Bush también legará a Obama una estrategia realista para hacer frente al ascenso de las grandes potencias. Con el estímulo a China, India, Japón, Brasil y a otros países para que sean partes responsables e interesadas en el orden internacional, la Administración republicana demostró que “el ascenso del resto” no tiene por qué ser sinónimo del declive de EE UU. De hecho, es probable que, en realidad, esto refuerce la influencia estadounidense. En Asia, la parte más dinámica del mundo desde el punto de vista geopolítico, Estados Unidos tiene, en la actualidad, mejores relaciones con cada una de las grandes potencias que las que mantienen entre ellas. Cada uno de esos países desea protegerse frente a los otros, y el socio elegido es Washington. La tarea de Obama consistirá en seguir estimulando a estas potencias emergentes para que asuman una mayor carga de gestión de un nuevo conjunto de desafíos globales a los que ningún país, ni siquiera EE UU, puede hacer frente en solitario.

Lo importante en este terreno no es tanto una China en ascenso (aunque la cuestión sigue estando abierta), sino una Rusia renacida. Y también en el caso ruso Obama heredará una estrategia a la que es muy posible que dé continuidad, sólo porque es mejor que las alternativas. Dicha estrategia no pretende ni aislar a Moscú (lo que es imposible) ni extenderle el cheque en blanco que quiere en su antiguo terruño imperial (lo que es irresponsable). En lugar de ello, se pretende alcanzar un equilibrio entre la cooperación con Rusia en muchos intereses comunes y la competencia en los divergentes. Tal vez a este equilibrio se podría haber llegado mejor en cuestiones como Kosovo o la defensa antimisiles, pero este hecho no marca la necesidad de una nueva política, tan sólo un reajuste de la actual. Y, en todo caso, la guerra de Georgia demostró que, si Estados Unidos quiere que Rusia sea un actor interesado responsable, el estímulo no será suficiente.

 

LA ‘GUERRA CONTRA EL TERROR’

 

 

 

 

 

 

Cambio de régimen: el poder pasa a Obama, pero no espere cambios en la política exterior de EE UU.

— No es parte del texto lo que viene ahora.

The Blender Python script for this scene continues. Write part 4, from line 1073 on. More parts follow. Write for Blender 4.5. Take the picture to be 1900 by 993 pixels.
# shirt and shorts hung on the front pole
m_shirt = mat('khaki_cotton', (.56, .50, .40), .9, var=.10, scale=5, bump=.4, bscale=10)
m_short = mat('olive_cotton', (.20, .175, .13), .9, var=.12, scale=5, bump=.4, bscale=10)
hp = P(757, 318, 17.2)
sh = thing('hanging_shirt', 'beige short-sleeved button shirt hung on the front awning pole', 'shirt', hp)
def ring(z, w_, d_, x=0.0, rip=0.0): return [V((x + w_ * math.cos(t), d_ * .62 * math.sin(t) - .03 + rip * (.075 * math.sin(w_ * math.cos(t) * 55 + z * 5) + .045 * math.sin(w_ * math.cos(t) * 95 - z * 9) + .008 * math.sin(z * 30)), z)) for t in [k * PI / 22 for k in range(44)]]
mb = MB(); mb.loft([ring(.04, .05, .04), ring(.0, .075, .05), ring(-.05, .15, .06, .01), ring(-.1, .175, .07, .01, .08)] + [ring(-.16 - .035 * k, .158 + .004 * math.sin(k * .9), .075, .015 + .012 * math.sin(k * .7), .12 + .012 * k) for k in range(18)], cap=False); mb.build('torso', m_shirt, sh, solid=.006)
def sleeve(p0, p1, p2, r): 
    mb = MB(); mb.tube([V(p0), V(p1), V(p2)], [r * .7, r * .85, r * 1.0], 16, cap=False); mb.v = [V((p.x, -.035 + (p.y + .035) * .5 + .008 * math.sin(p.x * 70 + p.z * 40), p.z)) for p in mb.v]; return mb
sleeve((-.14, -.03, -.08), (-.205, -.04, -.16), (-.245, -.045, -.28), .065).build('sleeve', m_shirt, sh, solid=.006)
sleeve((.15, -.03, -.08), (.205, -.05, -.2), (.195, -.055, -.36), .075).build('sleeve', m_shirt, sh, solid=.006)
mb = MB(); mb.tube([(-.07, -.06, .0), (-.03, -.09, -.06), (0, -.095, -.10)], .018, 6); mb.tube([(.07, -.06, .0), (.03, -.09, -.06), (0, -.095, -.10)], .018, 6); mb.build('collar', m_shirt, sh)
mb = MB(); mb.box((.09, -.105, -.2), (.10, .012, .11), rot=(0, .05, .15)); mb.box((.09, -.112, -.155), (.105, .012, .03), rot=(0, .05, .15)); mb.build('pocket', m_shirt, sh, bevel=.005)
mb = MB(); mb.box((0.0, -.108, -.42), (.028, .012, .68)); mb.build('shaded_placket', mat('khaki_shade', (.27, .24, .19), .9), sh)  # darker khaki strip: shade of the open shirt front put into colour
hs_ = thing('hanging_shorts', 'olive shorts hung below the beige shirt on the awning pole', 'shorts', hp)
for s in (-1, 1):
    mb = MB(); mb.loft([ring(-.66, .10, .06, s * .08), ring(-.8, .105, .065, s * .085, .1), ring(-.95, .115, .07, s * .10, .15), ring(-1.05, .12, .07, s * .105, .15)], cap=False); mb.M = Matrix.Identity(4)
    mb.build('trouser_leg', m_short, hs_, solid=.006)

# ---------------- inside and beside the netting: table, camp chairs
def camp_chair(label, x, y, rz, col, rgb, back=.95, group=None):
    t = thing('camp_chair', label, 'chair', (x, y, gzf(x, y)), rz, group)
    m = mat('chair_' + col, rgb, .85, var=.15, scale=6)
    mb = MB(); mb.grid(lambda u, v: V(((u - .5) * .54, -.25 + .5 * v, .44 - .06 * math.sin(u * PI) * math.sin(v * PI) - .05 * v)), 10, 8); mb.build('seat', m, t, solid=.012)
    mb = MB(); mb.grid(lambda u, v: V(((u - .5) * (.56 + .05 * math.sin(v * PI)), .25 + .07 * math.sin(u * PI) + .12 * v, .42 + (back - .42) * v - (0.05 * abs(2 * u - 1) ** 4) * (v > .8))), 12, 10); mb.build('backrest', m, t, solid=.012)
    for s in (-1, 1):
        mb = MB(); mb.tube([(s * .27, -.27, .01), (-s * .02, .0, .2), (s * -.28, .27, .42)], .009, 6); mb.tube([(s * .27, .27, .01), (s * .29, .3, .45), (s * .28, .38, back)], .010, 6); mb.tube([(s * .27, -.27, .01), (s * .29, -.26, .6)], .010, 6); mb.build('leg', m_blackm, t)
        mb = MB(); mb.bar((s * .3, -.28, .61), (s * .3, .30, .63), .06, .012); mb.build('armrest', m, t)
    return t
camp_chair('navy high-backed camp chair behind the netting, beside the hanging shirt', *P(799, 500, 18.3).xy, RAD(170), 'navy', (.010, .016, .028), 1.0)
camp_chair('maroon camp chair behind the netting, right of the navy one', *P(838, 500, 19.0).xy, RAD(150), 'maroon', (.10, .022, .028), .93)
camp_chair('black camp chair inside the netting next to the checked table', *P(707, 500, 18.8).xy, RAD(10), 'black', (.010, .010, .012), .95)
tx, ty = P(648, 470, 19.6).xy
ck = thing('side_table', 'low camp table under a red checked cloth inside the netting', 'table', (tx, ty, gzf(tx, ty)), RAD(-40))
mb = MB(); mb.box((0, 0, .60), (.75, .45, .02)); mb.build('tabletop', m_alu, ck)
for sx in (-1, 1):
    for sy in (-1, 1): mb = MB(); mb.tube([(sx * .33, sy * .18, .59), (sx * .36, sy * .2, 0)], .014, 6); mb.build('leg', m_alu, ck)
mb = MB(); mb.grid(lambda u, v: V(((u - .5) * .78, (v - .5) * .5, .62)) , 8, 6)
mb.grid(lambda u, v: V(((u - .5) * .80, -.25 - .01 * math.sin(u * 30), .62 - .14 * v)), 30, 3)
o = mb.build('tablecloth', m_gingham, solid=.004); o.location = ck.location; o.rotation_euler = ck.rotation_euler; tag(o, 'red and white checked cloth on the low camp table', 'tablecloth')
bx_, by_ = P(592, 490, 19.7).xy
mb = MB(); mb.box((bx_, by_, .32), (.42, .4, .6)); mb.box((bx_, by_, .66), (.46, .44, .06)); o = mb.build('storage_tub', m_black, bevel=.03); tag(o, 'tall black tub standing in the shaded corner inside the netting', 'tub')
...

Incluso es posible que la política de Obama sea bastante continuista en la lucha contra Al Qaeda. En la actualidad, existe consenso respecto a la necesidad de una política preventiva para luchar contra el terrorismo; el propio Obama ha abogado por ella. Pero en la segunda legislatura de Bush, la Administración básicamente convergió en un nuevo mantra: “No podemos destruir nuestro camino a la victoria”, un principio clave de la estrategia contrainsurgente. El objetivo pasó a ser no sólo la lucha contra el terrorismo, sino la creación de condiciones de seguridad, oportunidad y justicia para las sociedades que los terroristas pretenden radicalizar. Incluso se aceptó que EE UU podría tener que reconciliarse con algunos terroristas, como hizo en Irak y como algunos defienden ahora que haga en Afganistán. Lo más probable –y correcto– es que Obama no se refiera a la guerra contra el terror como el principio organizativo de la política exterior estadounidense, pero eso no significa que no vaya a enfocar el terrorismo, en buena medida, de la misma manera.

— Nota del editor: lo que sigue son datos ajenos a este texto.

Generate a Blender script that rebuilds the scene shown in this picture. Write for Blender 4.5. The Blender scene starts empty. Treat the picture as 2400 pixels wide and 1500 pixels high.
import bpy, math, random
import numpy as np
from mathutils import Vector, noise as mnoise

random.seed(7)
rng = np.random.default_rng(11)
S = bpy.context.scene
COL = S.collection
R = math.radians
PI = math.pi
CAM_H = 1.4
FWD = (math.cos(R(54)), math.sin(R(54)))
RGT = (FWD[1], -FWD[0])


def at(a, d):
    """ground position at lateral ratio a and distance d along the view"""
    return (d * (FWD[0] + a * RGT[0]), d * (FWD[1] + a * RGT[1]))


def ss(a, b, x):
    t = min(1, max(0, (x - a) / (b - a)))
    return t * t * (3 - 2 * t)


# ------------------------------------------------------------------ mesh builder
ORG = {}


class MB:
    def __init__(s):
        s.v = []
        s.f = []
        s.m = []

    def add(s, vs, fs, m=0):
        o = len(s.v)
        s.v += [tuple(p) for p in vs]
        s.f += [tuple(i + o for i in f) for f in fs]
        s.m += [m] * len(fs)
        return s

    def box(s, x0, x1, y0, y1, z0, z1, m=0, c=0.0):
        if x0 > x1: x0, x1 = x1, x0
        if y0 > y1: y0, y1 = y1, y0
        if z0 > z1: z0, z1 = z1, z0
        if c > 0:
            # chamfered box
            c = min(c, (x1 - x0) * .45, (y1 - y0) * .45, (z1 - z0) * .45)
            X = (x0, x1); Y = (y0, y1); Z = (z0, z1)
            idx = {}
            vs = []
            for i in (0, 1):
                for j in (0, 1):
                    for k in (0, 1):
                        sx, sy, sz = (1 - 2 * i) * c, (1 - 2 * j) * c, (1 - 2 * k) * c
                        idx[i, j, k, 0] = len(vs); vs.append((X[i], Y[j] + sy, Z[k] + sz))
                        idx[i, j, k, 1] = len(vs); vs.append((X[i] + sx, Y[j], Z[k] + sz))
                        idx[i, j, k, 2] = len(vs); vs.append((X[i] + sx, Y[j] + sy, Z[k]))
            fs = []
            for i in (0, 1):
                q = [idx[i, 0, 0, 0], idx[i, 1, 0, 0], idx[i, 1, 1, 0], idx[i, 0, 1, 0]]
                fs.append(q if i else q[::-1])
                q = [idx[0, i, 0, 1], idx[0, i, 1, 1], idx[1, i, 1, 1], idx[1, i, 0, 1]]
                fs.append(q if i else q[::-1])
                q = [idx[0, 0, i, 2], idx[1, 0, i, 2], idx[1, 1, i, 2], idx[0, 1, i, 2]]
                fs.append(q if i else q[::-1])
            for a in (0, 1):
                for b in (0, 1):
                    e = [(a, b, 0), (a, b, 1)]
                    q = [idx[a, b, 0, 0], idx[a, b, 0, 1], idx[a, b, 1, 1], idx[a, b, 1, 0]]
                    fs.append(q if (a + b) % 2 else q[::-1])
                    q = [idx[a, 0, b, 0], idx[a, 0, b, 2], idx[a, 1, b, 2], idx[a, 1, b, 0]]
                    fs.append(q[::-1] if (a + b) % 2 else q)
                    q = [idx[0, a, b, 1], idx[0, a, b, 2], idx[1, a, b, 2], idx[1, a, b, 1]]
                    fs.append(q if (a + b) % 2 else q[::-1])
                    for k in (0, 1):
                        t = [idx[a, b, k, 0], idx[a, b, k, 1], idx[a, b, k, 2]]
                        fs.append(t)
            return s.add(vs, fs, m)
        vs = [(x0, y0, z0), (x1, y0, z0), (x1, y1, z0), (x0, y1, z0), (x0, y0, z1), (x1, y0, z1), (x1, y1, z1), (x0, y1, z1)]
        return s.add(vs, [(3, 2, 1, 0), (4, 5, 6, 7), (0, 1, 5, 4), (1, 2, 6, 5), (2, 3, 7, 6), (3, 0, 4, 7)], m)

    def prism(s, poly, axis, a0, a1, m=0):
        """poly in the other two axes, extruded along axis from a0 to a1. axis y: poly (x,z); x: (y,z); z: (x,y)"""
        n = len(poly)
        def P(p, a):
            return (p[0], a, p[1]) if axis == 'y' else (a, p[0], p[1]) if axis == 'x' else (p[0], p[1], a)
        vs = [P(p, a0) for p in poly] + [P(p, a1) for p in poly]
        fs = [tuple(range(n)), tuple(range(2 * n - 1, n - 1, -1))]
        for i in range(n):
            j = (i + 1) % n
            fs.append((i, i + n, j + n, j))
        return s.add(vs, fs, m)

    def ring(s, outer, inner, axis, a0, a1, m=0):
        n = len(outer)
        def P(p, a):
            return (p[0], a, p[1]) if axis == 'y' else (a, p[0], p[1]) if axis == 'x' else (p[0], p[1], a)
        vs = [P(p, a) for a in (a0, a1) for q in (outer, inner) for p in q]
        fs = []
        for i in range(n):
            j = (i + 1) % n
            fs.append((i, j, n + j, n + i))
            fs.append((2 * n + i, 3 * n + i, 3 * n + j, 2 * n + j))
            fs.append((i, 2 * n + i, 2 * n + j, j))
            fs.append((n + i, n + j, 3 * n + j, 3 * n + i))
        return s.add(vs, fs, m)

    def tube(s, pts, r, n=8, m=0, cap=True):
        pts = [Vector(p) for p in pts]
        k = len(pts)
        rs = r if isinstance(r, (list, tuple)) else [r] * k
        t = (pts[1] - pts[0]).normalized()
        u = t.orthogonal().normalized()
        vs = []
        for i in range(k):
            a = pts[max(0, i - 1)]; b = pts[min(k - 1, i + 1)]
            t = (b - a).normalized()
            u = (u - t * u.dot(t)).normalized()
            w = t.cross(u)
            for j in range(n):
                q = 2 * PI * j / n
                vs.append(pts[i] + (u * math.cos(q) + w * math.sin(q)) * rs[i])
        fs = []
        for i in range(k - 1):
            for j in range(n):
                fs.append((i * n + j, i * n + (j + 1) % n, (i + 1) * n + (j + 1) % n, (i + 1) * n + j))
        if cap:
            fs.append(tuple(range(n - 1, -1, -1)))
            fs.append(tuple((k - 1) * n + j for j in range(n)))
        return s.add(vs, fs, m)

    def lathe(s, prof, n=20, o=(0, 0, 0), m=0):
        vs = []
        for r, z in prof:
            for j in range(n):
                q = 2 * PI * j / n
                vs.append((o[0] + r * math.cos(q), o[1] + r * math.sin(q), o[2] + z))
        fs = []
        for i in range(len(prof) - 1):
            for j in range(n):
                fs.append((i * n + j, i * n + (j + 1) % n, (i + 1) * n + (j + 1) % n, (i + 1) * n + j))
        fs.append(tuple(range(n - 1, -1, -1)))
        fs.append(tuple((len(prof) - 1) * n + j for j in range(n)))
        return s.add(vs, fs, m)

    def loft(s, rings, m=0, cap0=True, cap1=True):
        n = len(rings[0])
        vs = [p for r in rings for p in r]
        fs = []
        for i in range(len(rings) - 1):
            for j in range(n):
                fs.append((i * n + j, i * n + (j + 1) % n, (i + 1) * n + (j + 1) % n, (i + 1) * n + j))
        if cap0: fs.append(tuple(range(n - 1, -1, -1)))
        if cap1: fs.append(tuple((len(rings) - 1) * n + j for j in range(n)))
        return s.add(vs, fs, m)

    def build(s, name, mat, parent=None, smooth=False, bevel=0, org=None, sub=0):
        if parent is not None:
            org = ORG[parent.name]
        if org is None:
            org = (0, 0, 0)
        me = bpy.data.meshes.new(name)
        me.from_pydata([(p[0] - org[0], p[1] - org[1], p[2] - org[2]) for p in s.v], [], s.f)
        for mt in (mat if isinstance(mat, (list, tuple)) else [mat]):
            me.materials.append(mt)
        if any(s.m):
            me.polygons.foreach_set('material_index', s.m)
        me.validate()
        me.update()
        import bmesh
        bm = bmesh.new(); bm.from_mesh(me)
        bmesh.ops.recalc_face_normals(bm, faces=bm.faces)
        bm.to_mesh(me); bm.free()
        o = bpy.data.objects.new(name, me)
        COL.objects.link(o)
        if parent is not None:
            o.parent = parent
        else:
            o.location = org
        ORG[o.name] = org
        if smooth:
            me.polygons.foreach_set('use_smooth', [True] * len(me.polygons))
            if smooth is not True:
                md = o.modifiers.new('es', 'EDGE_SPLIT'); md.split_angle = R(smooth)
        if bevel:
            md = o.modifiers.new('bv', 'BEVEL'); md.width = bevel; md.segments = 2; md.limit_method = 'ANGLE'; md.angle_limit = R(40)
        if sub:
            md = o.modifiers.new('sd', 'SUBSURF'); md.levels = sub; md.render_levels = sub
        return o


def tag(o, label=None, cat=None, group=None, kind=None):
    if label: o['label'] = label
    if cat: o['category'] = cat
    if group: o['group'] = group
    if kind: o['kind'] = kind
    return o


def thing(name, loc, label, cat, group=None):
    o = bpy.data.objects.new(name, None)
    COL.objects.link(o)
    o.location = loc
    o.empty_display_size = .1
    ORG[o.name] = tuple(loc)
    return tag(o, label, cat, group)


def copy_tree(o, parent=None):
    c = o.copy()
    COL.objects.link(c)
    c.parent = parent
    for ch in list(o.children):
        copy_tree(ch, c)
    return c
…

Esa estrategia depende, como la Administración Bush admitió al final, de abrazar el concepto de nation building (construcción de Estados) como un interés nacional. Existe hoy en día un consenso en torno a la idea de que Washington está tan amenazado por Estados fallidos y mal gobernados como por los fuertes y agresivos. El reto de Obama será continuar los esfuerzos para conseguir que esa tarea sea llevada a cabo por la sociedad civil y desmilitarizar la política exterior estadounidense. Este ímpetu exigirá una transformación de las instituciones de poder blando, un objetivo del que el ex secretario de Estado Colin Powell, después Rice, y el más famoso, Gates, hicieron una cruzada personal. Obama heredará el comienzo de esa transformación –un cuerpo diplomático ampliado, una fuerza expedicionaria civil básica y una ayuda al exterior que ha aumentado más que nunca desde el Plan Marshall– y parece preparado para enarbolar la antorcha.

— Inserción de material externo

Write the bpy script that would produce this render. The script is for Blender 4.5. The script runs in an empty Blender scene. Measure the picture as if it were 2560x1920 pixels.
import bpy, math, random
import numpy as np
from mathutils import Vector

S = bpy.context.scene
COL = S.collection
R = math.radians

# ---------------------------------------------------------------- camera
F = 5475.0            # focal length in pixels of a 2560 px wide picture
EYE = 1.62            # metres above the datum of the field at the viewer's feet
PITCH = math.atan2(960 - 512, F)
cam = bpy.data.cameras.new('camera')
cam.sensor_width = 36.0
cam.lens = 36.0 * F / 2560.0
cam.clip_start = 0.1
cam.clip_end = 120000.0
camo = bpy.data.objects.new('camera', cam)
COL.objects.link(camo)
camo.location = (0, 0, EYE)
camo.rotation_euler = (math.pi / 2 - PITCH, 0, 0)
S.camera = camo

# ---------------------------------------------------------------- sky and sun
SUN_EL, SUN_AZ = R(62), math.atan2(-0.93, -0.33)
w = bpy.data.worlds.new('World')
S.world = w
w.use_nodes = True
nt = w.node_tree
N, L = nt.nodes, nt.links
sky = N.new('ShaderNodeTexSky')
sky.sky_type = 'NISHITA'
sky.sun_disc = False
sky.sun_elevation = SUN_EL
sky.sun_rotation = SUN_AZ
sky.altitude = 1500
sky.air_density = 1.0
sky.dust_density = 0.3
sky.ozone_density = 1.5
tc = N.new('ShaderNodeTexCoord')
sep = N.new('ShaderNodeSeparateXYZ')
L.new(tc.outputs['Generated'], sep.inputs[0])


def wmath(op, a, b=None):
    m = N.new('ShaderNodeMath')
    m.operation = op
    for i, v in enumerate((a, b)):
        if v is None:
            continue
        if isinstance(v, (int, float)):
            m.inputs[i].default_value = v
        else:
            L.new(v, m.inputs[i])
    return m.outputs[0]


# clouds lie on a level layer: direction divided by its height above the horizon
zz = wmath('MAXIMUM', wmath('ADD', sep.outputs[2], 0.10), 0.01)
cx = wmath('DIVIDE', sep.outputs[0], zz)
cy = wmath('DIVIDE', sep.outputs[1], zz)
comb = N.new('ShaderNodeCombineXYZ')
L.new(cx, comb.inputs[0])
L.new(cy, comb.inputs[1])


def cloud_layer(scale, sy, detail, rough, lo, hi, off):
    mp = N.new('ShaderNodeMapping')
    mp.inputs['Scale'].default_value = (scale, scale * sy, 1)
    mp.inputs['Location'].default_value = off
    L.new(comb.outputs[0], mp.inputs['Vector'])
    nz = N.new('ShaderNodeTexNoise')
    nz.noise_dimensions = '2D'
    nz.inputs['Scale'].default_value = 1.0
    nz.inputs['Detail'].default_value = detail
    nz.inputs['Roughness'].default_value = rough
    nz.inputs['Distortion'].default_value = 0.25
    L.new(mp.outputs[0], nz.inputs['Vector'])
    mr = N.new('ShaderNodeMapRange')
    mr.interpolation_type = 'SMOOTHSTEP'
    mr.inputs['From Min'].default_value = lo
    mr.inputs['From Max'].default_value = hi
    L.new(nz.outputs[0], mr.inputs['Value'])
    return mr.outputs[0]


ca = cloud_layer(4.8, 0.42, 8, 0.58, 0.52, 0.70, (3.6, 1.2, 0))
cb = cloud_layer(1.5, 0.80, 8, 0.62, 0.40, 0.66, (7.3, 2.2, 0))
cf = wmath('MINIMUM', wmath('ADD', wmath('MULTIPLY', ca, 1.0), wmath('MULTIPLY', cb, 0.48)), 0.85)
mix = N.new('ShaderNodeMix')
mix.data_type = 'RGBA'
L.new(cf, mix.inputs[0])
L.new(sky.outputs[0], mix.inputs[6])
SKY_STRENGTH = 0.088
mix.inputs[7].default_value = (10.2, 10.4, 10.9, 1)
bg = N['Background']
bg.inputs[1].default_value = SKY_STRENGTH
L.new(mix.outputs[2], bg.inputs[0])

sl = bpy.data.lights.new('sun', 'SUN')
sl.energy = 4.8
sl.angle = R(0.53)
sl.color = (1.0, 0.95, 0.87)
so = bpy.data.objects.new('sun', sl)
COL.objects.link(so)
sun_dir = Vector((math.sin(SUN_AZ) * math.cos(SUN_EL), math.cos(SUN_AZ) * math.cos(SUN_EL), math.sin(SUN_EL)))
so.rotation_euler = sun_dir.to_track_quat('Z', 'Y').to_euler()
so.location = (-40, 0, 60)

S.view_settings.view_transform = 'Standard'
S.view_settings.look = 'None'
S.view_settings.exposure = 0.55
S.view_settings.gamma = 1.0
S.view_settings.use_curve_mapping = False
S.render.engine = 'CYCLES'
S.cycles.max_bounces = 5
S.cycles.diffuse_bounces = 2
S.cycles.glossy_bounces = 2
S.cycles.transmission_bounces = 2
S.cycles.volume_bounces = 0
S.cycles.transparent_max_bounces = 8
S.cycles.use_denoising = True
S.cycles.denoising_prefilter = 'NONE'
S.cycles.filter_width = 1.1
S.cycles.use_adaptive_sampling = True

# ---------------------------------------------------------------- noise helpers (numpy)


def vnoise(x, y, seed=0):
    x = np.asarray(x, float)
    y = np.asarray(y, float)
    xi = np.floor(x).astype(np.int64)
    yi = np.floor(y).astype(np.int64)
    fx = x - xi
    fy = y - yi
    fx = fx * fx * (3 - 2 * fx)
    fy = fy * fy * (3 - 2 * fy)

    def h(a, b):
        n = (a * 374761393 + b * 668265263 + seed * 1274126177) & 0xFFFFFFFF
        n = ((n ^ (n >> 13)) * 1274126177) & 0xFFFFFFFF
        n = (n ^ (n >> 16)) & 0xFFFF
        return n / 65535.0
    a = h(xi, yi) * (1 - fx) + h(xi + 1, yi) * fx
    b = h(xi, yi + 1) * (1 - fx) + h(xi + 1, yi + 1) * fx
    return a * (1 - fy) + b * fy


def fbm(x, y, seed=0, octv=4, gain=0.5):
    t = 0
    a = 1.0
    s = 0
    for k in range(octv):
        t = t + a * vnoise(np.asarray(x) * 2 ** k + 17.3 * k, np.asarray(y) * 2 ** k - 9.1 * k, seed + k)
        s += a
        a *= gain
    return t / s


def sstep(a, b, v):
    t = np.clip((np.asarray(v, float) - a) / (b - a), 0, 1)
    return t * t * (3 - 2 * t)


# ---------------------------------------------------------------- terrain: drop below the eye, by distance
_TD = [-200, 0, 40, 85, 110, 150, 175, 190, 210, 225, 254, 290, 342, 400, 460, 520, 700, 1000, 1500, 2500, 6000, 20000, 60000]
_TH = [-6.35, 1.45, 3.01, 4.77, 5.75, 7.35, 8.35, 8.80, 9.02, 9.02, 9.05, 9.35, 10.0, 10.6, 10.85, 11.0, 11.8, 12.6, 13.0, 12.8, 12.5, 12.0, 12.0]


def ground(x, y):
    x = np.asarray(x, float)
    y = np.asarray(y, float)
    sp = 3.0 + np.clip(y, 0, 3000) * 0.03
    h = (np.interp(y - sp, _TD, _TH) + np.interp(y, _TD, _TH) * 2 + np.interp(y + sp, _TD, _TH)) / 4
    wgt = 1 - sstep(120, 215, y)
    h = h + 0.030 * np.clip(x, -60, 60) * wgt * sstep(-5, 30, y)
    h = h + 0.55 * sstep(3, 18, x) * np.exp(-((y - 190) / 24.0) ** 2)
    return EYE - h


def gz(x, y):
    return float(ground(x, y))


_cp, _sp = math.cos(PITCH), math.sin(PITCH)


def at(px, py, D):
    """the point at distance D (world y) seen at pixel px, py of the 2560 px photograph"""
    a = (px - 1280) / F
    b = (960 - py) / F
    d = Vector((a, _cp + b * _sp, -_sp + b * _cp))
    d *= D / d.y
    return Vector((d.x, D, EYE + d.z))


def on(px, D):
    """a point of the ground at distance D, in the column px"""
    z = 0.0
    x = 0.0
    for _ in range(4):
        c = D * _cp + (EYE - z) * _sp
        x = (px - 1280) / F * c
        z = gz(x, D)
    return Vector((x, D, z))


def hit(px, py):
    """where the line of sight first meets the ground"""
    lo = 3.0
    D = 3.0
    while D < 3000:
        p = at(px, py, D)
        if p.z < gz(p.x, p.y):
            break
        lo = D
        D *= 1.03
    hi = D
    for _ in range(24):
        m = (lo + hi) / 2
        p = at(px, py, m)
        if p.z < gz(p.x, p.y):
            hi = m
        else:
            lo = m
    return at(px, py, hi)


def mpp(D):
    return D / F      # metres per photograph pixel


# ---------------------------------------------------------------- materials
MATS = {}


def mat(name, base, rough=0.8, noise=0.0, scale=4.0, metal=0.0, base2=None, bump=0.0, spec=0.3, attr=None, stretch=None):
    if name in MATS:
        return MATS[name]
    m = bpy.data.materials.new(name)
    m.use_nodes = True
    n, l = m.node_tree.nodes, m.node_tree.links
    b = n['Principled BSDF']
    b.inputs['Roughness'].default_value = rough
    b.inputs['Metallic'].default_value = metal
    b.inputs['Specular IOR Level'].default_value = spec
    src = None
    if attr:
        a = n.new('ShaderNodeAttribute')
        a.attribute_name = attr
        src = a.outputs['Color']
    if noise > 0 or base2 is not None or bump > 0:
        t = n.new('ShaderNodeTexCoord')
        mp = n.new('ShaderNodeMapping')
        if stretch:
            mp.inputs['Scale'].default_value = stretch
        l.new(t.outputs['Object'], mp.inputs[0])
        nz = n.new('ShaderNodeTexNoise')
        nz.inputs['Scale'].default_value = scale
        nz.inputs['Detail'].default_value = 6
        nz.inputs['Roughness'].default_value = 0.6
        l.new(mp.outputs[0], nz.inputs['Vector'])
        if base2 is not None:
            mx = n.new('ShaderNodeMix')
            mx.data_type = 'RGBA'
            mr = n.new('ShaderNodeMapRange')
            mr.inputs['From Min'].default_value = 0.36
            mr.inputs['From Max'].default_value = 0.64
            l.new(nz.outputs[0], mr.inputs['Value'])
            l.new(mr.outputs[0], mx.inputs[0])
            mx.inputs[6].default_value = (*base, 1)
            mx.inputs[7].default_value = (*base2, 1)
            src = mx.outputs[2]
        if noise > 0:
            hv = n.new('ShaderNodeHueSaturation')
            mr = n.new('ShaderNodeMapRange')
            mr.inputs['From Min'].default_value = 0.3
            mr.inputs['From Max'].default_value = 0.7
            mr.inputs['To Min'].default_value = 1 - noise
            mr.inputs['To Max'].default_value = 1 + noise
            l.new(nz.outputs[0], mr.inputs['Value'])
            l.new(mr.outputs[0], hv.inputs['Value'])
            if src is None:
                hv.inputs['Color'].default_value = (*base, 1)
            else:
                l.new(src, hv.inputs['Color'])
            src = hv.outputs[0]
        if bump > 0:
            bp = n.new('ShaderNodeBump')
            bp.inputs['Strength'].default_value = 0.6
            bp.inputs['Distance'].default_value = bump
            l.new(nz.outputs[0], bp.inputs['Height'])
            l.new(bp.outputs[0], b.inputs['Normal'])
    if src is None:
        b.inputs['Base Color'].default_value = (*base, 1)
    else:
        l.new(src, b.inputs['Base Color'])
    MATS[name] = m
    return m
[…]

El internacionalismo pragmático de Bush se ha definido en gran parte por los cambios introducidos durante los últimos cuatro años. Y, por ese motivo, podría haber más continuidad entre el segundo mandato de Bush y el primero de Obama que entre los dos mandatos del propio Bush. Esta política exterior es una herencia valiosa. Y, si Obama evita pasarse sus primeros años en la Casa Blanca buscando el cambio por el cambio, podría sentar las bases de un nuevo consenso bipartidista en diplomacia. Es posible que Obama se dé cuenta de esto, pero me temo que el Partido Demócrata y el Republicano no lo harán. Ambos podrían hacer como si la política exterior del segundo mandato de Bush nunca hubiera existido.

Una de las cosas que lamento de mi trabajo en el Departamento de Estado es que fuimos incapaces de convencer a los estadounidenses de que el internacionalismo pragmático de Bush entrañaba las bases de un liderazgo sólido, sostenible y global para el siglo xxi, y que, como tal, tenía el potencial para curar algunas de las divisiones en torno al papel de Estados Unidos en el mundo que han plagado el país desde el final de la guerra fría. Albergo la esperanza de que Obama no sólo continuará esta política exterior, sino que la reforzará. Si fuera capaz, se produciría un cambio auténtico en el que yo podría creer.